Mr Zuma may also be suffering from the South African politician's scourge , atypical transient global amnesia, 

While ATGA is more a mental  / psychological ailment than a physical one, we also know of the mystic linkages between body, mind, soul and other bits.

I hear you say: "What about the suspicious timing?" Oh, the heart of man is inordinately suspicious. Mr Zuma has been looking forward to his day in court for a very long time. The ever-growing excitement as that day approached, must have taken a toll on his battered frame. It could have exacerbated any of the above conditions.

Give the man a break. 

Then again, a German lecturer made the profound observation that 'all of life is a break' (Das ganze Leben ist eine Pause).

Yours in the struggle for tolerance and understanding.

Richard

Sunday, 8 August 2021

Subtle Rugby Racism

 Dear Fellow South Africans 


Stop.

Before you have another sip of Castle in celebration of the Springbok victory over the British Lions. 

We, in the Movement, are not easily moved by such things. Here's a deep, suitably sombre analysis of what really happened. I am sure that the CIC will issue a succinct, lucid, profound statement in due course. While you wait hungrily for the pearls of wisdom, here's my R200 rands worth (inflation). I speak as a staunch supporter of dialectical materialism and superior logic.

First, not one player of Indian descent was in the Springbok squad. I did not actually watch the match but I have friends in Phoenix who did. 

Second, the black players did all the hard work, as usual. Poor Cheslin Kolbe ran himself into a state of exhaustion. A brilliant try is scored. What happens then? A white guy steps up to put the boot in. The classic apartheid approach.

I could go on about the venue. We have a perfectly good ground in my area. We'd just need to move some stones. This would have enabled many of my comrades to attend the match. They don't like rugby but it's all about the principle.

I could also talk about the percentage of black players in the Lions squad. I will take that one up with the British embassy at a future march.

Do not be fooled. The racism is exquisitely subtle. But find it we will.

Yours in the struggle to leave no pebble unturned.

Richard 

Friday, 6 August 2021

Shuffle On

 Dear Fellow South Africans 

Being of a sensitive, tolerant disposition, I have some sympathy or empathy for the president.

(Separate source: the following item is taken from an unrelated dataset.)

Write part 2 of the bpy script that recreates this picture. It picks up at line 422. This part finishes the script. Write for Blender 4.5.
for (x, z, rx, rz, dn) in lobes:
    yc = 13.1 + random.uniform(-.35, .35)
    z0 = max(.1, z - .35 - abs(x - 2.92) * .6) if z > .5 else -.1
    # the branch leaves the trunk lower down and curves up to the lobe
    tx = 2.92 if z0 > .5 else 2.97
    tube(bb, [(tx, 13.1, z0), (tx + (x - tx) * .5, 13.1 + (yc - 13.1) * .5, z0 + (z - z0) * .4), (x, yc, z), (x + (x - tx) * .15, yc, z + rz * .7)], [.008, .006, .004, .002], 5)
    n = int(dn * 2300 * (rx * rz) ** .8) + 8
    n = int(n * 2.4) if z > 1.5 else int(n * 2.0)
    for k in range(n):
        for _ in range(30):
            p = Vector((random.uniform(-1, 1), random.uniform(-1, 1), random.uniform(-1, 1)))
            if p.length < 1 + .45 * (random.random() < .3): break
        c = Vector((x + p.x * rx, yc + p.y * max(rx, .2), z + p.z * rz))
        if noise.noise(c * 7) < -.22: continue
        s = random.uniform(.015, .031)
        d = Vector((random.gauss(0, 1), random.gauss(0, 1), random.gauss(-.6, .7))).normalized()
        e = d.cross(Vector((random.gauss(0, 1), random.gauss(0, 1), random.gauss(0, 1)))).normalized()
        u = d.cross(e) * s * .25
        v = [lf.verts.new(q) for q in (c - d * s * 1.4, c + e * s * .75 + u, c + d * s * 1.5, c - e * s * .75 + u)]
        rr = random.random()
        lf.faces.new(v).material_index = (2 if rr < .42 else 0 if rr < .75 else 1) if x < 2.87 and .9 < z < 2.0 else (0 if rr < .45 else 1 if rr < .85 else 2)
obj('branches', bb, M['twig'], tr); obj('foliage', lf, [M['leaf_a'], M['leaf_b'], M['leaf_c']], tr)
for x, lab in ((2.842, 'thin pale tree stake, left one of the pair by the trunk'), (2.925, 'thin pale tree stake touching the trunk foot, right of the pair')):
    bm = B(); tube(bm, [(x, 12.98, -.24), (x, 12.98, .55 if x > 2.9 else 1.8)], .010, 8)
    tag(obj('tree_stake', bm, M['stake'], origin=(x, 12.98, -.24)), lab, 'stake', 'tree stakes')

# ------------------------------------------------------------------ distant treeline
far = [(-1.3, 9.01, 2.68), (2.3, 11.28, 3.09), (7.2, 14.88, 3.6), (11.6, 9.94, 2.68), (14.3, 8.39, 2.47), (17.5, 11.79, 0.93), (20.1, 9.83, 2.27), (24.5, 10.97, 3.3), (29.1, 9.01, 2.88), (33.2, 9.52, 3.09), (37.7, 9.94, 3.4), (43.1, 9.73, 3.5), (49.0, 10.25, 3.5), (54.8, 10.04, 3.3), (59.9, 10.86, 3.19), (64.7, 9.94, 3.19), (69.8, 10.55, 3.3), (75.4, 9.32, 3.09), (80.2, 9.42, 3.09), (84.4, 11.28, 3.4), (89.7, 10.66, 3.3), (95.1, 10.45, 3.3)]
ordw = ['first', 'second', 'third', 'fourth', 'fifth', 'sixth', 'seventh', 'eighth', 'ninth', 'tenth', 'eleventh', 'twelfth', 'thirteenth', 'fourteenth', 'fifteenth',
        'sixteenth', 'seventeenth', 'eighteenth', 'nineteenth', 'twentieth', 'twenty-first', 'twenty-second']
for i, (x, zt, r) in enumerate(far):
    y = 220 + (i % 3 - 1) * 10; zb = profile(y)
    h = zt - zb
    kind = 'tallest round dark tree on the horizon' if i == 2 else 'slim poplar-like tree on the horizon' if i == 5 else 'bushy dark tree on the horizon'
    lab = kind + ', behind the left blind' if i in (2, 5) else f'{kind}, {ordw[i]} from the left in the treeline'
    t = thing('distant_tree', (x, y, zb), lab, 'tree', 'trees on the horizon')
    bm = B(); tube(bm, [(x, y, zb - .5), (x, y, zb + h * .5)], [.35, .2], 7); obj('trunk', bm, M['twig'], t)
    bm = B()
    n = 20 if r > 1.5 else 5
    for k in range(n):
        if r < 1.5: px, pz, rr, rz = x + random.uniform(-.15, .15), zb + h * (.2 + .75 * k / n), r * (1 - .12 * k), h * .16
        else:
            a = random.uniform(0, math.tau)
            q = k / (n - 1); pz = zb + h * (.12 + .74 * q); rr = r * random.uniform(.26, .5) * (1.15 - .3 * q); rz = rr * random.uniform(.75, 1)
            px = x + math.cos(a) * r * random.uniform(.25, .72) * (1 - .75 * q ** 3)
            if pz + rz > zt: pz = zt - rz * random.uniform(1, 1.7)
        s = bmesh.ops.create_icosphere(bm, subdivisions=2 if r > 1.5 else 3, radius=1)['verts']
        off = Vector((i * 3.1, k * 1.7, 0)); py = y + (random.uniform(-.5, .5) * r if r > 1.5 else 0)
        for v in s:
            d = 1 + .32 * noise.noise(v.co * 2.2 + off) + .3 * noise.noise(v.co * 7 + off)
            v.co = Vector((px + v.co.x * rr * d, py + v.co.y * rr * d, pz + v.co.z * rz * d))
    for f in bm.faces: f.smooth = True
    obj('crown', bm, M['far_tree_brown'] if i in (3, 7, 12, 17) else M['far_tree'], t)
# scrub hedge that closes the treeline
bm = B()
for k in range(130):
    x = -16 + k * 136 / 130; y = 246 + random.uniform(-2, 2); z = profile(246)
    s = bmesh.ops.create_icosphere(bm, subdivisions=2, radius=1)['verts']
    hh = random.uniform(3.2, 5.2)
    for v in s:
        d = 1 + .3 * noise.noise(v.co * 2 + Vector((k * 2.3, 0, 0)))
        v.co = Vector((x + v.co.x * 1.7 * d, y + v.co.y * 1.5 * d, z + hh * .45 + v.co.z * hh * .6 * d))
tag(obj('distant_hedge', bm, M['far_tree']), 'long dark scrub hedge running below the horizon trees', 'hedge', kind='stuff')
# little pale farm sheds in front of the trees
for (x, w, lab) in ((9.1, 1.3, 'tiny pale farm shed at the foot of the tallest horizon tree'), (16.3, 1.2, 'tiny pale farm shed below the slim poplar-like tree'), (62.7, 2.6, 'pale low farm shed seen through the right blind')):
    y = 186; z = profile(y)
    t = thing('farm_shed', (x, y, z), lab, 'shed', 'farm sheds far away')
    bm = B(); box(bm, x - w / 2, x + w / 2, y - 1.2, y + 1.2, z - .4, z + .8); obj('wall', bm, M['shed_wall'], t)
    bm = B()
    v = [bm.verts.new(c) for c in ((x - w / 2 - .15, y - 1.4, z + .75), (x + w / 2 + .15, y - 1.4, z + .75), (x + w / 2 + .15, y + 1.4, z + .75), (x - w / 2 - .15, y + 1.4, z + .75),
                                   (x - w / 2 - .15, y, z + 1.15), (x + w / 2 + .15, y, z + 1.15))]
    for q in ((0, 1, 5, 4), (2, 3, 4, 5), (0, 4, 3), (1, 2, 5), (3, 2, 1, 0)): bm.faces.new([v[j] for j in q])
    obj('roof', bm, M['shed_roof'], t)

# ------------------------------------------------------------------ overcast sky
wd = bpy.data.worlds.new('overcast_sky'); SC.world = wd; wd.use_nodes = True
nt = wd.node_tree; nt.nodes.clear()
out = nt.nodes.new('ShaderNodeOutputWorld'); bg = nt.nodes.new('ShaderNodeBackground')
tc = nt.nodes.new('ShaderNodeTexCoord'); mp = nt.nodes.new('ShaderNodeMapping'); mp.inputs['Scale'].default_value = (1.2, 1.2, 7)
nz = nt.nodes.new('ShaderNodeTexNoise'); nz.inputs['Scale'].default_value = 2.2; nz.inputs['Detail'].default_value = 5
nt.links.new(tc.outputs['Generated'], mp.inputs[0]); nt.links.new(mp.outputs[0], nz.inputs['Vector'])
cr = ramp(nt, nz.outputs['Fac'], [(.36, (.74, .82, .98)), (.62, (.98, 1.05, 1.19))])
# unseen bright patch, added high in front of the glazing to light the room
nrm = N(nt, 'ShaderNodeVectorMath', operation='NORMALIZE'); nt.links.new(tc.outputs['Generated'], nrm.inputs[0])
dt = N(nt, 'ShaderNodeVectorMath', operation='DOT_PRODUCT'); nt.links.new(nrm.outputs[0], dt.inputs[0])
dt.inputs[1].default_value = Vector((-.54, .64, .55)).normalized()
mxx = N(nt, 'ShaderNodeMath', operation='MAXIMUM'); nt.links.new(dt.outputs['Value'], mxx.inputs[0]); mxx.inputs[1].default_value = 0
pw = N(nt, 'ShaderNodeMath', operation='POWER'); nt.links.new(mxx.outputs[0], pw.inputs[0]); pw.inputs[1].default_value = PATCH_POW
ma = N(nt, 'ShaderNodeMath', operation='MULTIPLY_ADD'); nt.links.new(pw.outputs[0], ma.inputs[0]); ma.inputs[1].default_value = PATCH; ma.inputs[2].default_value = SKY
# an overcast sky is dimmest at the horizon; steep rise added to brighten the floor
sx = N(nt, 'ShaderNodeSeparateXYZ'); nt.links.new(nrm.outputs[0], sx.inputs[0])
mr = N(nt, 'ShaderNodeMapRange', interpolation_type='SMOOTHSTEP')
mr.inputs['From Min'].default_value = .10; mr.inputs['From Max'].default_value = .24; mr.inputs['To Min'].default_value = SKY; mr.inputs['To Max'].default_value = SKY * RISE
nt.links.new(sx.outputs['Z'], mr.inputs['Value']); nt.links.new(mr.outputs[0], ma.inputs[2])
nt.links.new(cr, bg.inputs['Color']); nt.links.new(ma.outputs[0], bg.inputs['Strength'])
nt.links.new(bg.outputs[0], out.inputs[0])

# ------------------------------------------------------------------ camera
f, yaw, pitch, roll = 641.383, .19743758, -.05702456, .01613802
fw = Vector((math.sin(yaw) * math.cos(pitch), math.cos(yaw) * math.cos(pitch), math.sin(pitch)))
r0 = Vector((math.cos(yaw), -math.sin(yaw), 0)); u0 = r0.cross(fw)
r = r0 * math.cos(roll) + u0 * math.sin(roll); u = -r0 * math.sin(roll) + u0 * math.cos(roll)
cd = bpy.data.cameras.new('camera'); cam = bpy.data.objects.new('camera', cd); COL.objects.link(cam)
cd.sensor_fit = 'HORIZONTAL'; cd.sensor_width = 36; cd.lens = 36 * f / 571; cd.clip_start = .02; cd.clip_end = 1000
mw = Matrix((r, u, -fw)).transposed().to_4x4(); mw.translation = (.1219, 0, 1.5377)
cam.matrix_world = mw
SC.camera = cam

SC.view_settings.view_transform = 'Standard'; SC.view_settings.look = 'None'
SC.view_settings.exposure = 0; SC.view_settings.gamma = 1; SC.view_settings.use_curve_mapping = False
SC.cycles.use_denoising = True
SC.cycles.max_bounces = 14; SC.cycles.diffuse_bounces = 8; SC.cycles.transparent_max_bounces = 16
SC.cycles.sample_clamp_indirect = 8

It's not as if he had a barr.., I mean, bench of the sort the Springboks have. No doubt, he has some duckers and swervers in the Cheslin Kolbe mode. Some, though, don't seem to know which team they're playing for. Some, which game they're playing. Then there are those who couldn't hold on to the ball if their loo.., sorry, lives depended on it. 

Haven't we all hung onto stuff that we should have disposed of long ago? Hoping against hope that it might prove useful one day. Tough habit to break. I have a set of ANC, no, AMC Classic cookware that just never gets warm. 

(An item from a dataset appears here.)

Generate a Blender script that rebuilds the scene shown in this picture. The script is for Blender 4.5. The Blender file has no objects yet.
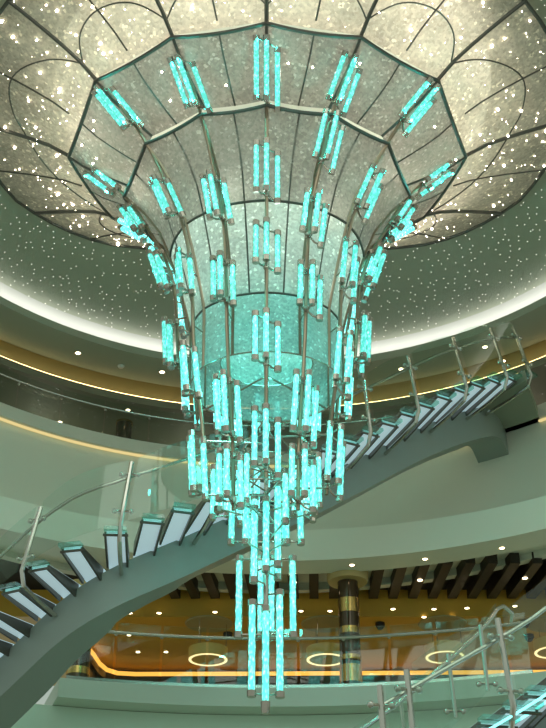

I will certainly miss Mr Mboweni. I lived for his lessons on gourmet cooking with garlic and pilchards. He could have taught the comrades a great deal. Mainly that cooking belongs in the kitchen. Cook books and you get burned - or slapped on the wrist. 

One thing we all have to agree on: the president had to reshuffle. What with the pack missing an ace.

I'm relieved that our beaches remain safe under the redoubtable Mr Cele. I've been living in fear of ruthless camera crews and surfers. Now it's only the Great Whites one needs to watch out for. But Mr Malema and others have that in hand. 

The president knows that track record is important. The best one can say, for now: there seem to be tracks and records aplenty, some of the tracks a trifle muddy. 

One does want to be fair (as in impartial, Mr Malema. Not the other..) and give the new ministers space and time. Another 26 years, perhaps? 

Hope, it's been said, springs eternal in the human breast. I don't know. I'm still calling Chuck Norris.

Yours in the struggle to shuffle on.